For nearly three months since he first crossed over into India after his escape from the Chinese invaders, he had kept silent—but it was not for the want of anything to say. Last week, in the Himalayan foothills, Tibet’s fugitive young (24) Dalai Lama finally summoned his first press conference.
The eyes were serene, the lips often smiling, but the words were blunt. “The glorious achievements of Chinese rule in Tibet,” he said, were aimed at nothing less than “the extinction of the Tibetan race.” In 1951 he had signed an agreement with Peking, but only to save his own people and only “at the point of bayonet.” Even the official Tibetan seal affixed to the agreement was a forgery, and is still in Communist hands.

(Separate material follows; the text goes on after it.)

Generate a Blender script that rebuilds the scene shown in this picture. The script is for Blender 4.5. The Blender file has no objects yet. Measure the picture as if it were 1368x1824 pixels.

Since 1956, he said, more than 65,000 of his people had died fighting the Chinese. The Reds were not only trying to settle 5,000,000 Chinese in Tibet, nearly double the native population; they were even trying to declare “the Lord Buddha a reactionary element.” Today, said the Dalai Lama, there are only three classes of Tibetans: those deported, those in prison, and those doing forced labor.

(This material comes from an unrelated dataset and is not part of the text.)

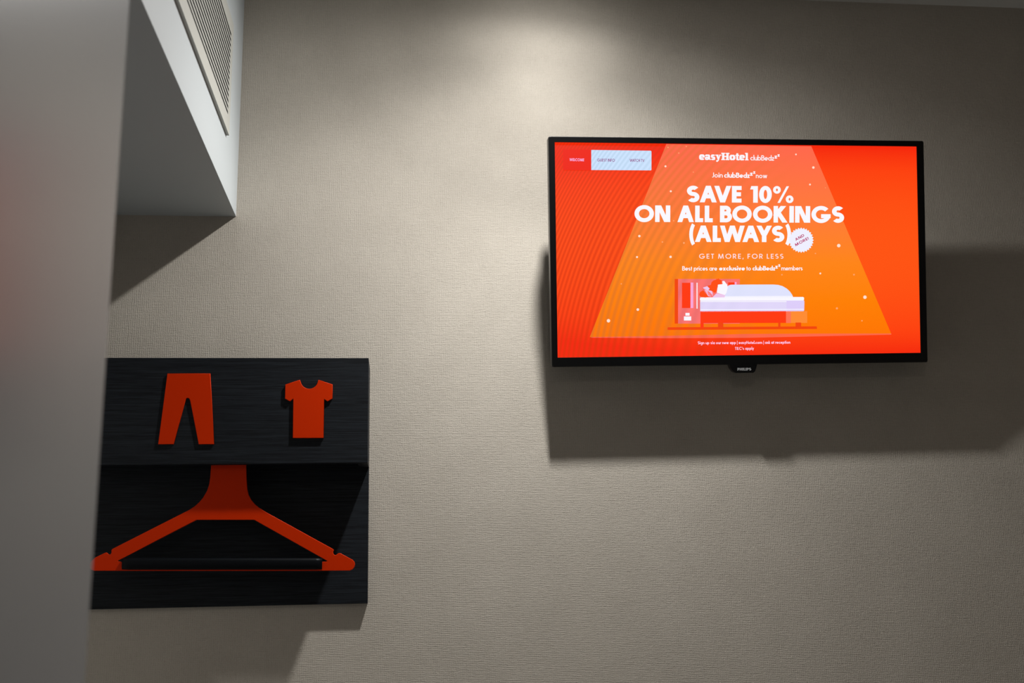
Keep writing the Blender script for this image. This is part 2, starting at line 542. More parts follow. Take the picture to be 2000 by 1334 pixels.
# ---- lettering: geometric strokes, capital height = 1
def glyphs(w):
    h = w / 2
    X = 0.66
    G = {}

    def bar(x0, y0, x1, y1): return [(x0, y0), (x1, y0), (x1, y1), (x0, y1)]
    def ver(x, y0=0.0, y1=1.0): return bar(x - h, y0, x + h, y1)
    def hor(y, x0, x1): return bar(x0, y - h, x1, y + h)

    def dia(x0, y0, x1, y1):
        k = h * math.hypot(x1 - x0, y1 - y0) / abs(y1 - y0)
        return [(x0 - k, y0), (x0 + k, y0), (x1 + k, y1), (x1 - k, y1)]

    def arc(cx, cy, rx, ry, a0, a1):
        n = max(4, int(abs(a1 - a0) / 9))
        out = []
        for i in range(n):
            q = []
            for a, s in ((a0 + (a1 - a0) * i / n, 1), (a0 + (a1 - a0) * (i + 1) / n, 1), (a0 + (a1 - a0) * (i + 1) / n, -1), (a0 + (a1 - a0) * i / n, -1)):
                a = math.radians(a)
                q.append((cx + (rx + s * h) * math.cos(a), cy + (ry + s * h) * math.sin(a)))
            out.append(q)
        return out

    def dk(x0, y0, x1, y1): return h * math.hypot(x1 - x0, y1 - y0) / abs(y1 - y0)
    kA = dk(0, 0, 0.36, 1)
    aw = 0.80 + w * 0.35
    G['A'] = ([dia(kA, 0, aw / 2, 1), dia(aw - kA, 0, aw / 2, 1), hor(0.24 + h, aw * 0.2, aw * 0.8)], aw)
    G['V'] = ([dia(aw / 2, 0, kA, 1), dia(aw / 2, 0, aw - kA, 1)], aw)
    ww = 1.16 + w * 0.6
    kW = dk(0, 0, 0.27, 1)
    G['W'] = ([dia(ww * 0.29, 0, kW, 1), dia(ww * 0.29, 0, ww / 2, 1), dia(ww * 0.71, 0, ww / 2, 1), dia(ww * 0.71, 0, ww - kW, 1)], ww)
    mw = 0.98 + w * 0.4
    G['M'] = ([dia(h + 0.02, 0, h + 0.12, 1), dia(mw - h - 0.02, 0, mw - h - 0.12, 1), dia(h + 0.12, 1, mw / 2, 0), dia(mw - h - 0.12, 1, mw / 2, 0)], mw)
    nw = 0.74 + w * 0.3
    kN = dk(0, 0, 0.6, 1)
    G['N'] = ([ver(h), ver(nw - h), dia(max(kN, w * .8), 1, nw - max(kN, w * .8), 0)], nw)
    G['E'] = ([ver(h), hor(h, 0, 0.5), hor(0.5, 0, 0.47), hor(1 - h, 0, 0.5)], 0.5)
    G['F'] = ([ver(h), hor(0.48, 0, 0.44), hor(1 - h, 0, 0.47)], 0.47)
    G['L'] = ([ver(h), hor(h, 0, 0.43)], 0.43)
    G['I'] = ([ver(h)], w)
    G['H'] = ([ver(h), ver(0.7 - h), hor(0.5, 0, 0.7)], 0.7)
    G['T'] = ([ver(0.27), hor(1 - h, 0, 0.54)], 0.54)
    G['J'] = ([ver(0.34 - h, 0.22, 1)] + arc(0.34 - h - 0.16, 0.22, 0.16, 0.22 - h, 0, -120), 0.34)
    G['O'] = (arc(0.52, 0.5, 0.52 - h, 0.515 - h, 0, 360), 1.04)
    G['C'] = (arc(0.52, 0.5, 0.52 - h, 0.515 - h, 48, 312), 0.88)
    G['G'] = (arc(0.52, 0.5, 0.52 - h, 0.515 - h, 42, 352) + [hor(0.5 - h + 0.02, 0.52, 1.03)], 1.04)
    G['D'] = ([ver(h), hor(h, 0, 0.36), hor(1 - h, 0, 0.36)] + arc(0.36, 0.5, 0.46 - h, 0.5 - h, -90, 90), 0.82)
    G['B'] = ([ver(h), hor(h, 0, 0.34), hor(0.54, 0, 0.32), hor(1 - h, 0, 0.32)] +
              arc(0.31, 0.77 - h / 2, 0.23 - h * .6, 0.23 - h / 2, -90, 90) + arc(0.33, 0.27 + h / 2, 0.27 - h * .6, 0.27 - h / 2, -90, 90), 0.6)
    G['P'] = ([ver(h), hor(0.42, 0, 0.30), hor(1 - h, 0, 0.30)] + arc(0.29, 0.71 - h / 2, 0.27 - h * .6, 0.29 - h / 2, -90, 90), 0.55)
    G['R'] = (G['P'][0] + [dia(0.60 - h * .6, 0, 0.28, 0.44)], 0.62 + h * .3)
    G['K'] = ([ver(h), dia(h, 0.44, 0.60 - h * .6, 1), dia(0.66 - h * .4, 0, 0.24, 0.62)], 0.68 + h * .6)
    r = (1 - w) / 4
    rx = 0.235 - h * 0.25
    G['S'] = (arc(rx + h, 1 - h - r, rx, r, 38, 270) + arc(rx + h, h + r, rx, r, 90, -142), 2 * rx + w)
    G['U'] = ([ver(h, 0.3, 1), ver(0.66 - h, 0.3, 1)] + arc(0.33, 0.32, 0.33 - h, 0.335 - h, 180, 360), 0.66)
    yw = 0.72 + w * 0.4
    G['Y'] = ([ver(yw / 2, 0, 0.48), dia(yw / 2, 0.40, dk(0, 0, .3, .6), 1), dia(yw / 2, 0.40, yw - dk(0, 0, .3, .6), 1)], yw)
    G['1'] = ([ver(0.30, 0, 1), [(0.02, 1 - w * .85), (0.3, 1 - w * .85), (0.3, 1), (0.08, 1)]], 0.30 + h)
    G['0'] = (arc(0.33, 0.5, 0.33 - h, 0.515 - h, 0, 360), 0.66)
    hh = h
    h = hh * 0.62
    pc = arc(0.20, 0.78, 0.20 - h, 0.23 - h, 0, 360) + arc(0.86, 0.22, 0.20 - h, 0.23 - h, 0, 360)
    h = hh * 0.5
    pc += [dia(0.30, 0, 0.76, 1)]
    h = hh * 0.8
    G['('] = (arc(0.68, 0.46, 0.68 - h, 0.98, 141, 219), 0.30)
    G[')'] = (arc(-0.38, 0.46, 0.68 - h, 0.98, 39, -39), 0.30)
    h = hh
    G['%'] = (pc, 1.06)
    G['.'] = ([bar(0, 0, w * 1.15, w * 1.15)], w * 1.15)
    G[','] = ([[(0, -0.17), (w * .7, -0.17), (w * 1.3, w * 1.1), (w * .3, w * 1.1)]], w * 1.3)
    G["'"] = ([bar(0, 0.68, w * .9, 1.02)], w * .9)
    G['!'] = ([bar(0, 0.3, w, 1), bar(0, 0, w, w)], w)
    G['|'] = ([bar(0, -0.3, w * .8, 1.1)], w * .8)
    G['&'] = (arc(0.3, 0.76, 0.17, 0.24 - h, -40, 220) + arc(0.28, 0.26, 0.28 - h, 0.26 - h, 110, 330) + [dia(0.68 - h, 0, 0.17, 0.72)], 0.72)
    rc = X / 2 - h
    rr = rc * 0.98
    bw = 2 * rr + w
    ring = lambda cx: arc(cx, X / 2, rr, rc, 0, 360)
    G['a'] = (ring(rr + h) + [ver(bw - h, 0, X)], bw)
    G['b'] = (ring(rr + h) + [ver(h, 0, 1.06)], bw)
    G['d'] = (ring(rr + h) + [ver(bw - h, 0, 1.06)], bw)
    G['p'] = (ring(rr + h) + [ver(h, -0.3, X)], bw)
    G['g'] = (ring(rr + h) + [ver(bw - h, -0.05, X)] + arc(rr + h, -0.05, rr, 0.24, 0, -140), bw)
    G['o'] = (ring(rr + h), bw)
    G['c'] = (arc(rr + h, X / 2, rr, rc, 46, 314), bw * 0.84)
    G['e'] = (arc(rr + h, X / 2, rr, rc, 0, 318) + [hor(X / 2 - h * .2, h, bw - h * .6)], bw)
    G['i'] = ([ver(h, 0, X), bar(-0.01, X + 0.14, w + 0.01, X + 0.16 + w)], w)
    G['l'] = ([ver(h, 0, 1.06)], w)
    G['k'] = ([ver(h, 0, 1.06), dia(h, 0.26, 0.42 - h * .6, X), dia(0.46 - h * .5, 0, 0.16, 0.40)], 0.46)
    nr = 0.205
    G['n'] = ([ver(h, 0, X), ver(2 * nr + h, 0, X - nr - h)] + arc(nr + h, X - nr - h, nr, nr, 0, 180), 2 * nr + w)
    G['m'] = (G['n'][0] + [ver(4 * nr + h, 0, X - nr - h)] + arc(3 * nr + h, X - nr - h, nr, nr, 0, 180), 4 * nr + w)
    G['u'] = ([ver(h, nr + h, X), ver(2 * nr + h, 0, X)] + arc(nr + h, nr + h, nr, nr, 180, 360), 2 * nr + w)
    G['r'] = ([ver(h, 0, X)] + arc(0.18 + h, X - 0.2 - h, 0.18, 0.2, 50, 180), 0.30 + h * .5)
    sr = (X - w) / 4
    sx = 0.15
    G['s'] = (arc(sx + h, X - h - sr, sx, sr, 38, 270) + arc(sx + h, h + sr, sx, sr, 90, -142), 2 * sx + w)
    G['t'] = ([ver(0.16, 0, 0.9), hor(X - h, 0, 0.32)], 0.32)
    vk = dk(0, 0, 0.2, X)
    vw = 0.46 + w * 0.5
    G['v'] = ([dia(vw / 2, 0, vk, X), dia(vw / 2, 0, vw - vk, X)], vw)
    w2 = 0.76 + w * 0.6
    G['w'] = ([dia(w2 * .28, 0, vk, X), dia(w2 * .28, 0, w2 / 2, X), dia(w2 * .72, 0, w2 / 2, X), dia(w2 * .72, 0, w2 - vk, X)], w2)
    G['x'] = ([dia(vk, 0, vw - vk, X), dia(vk, X, vw - vk, 0)], vw)
    G['y'] = ([dia(vw * .28, -0.3, vw - vk, X), dia(vw / 2, 0, vk, X)], vw)
    G['z'] = ([hor(h, 0, 0.44), hor(X - h, 0, 0.44), dia(vk, h, 0.44 - vk, X - h)], 0.44)
    return G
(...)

The Dalai Lama had no intention of “leaving the nation’s valiant defenders unaided . . . Wherever I am with my ministers, the people of Tibet will recognize in us the government of Tibet.” He would carry his cause to all parts of the world, until Tibet gets back the freedom it enjoyed before the agreement of 1951. Though studiously polite about his host, the Dalai Lama gently hinted that he was getting a bit impatient with Prime Minister Nehru’s obsession with getting along with Peking no matter what. “I hope,” said he, “that the government of India will give our cause the same support, if not more, as it has given to small countries like Algeria, Morocco and Tunisia.” As for a meeting between Nehru and Red Chinese Premier Chou En-lai on Tibet, that might be useful—”provided the actual events in Tibet are considered in true perspective.”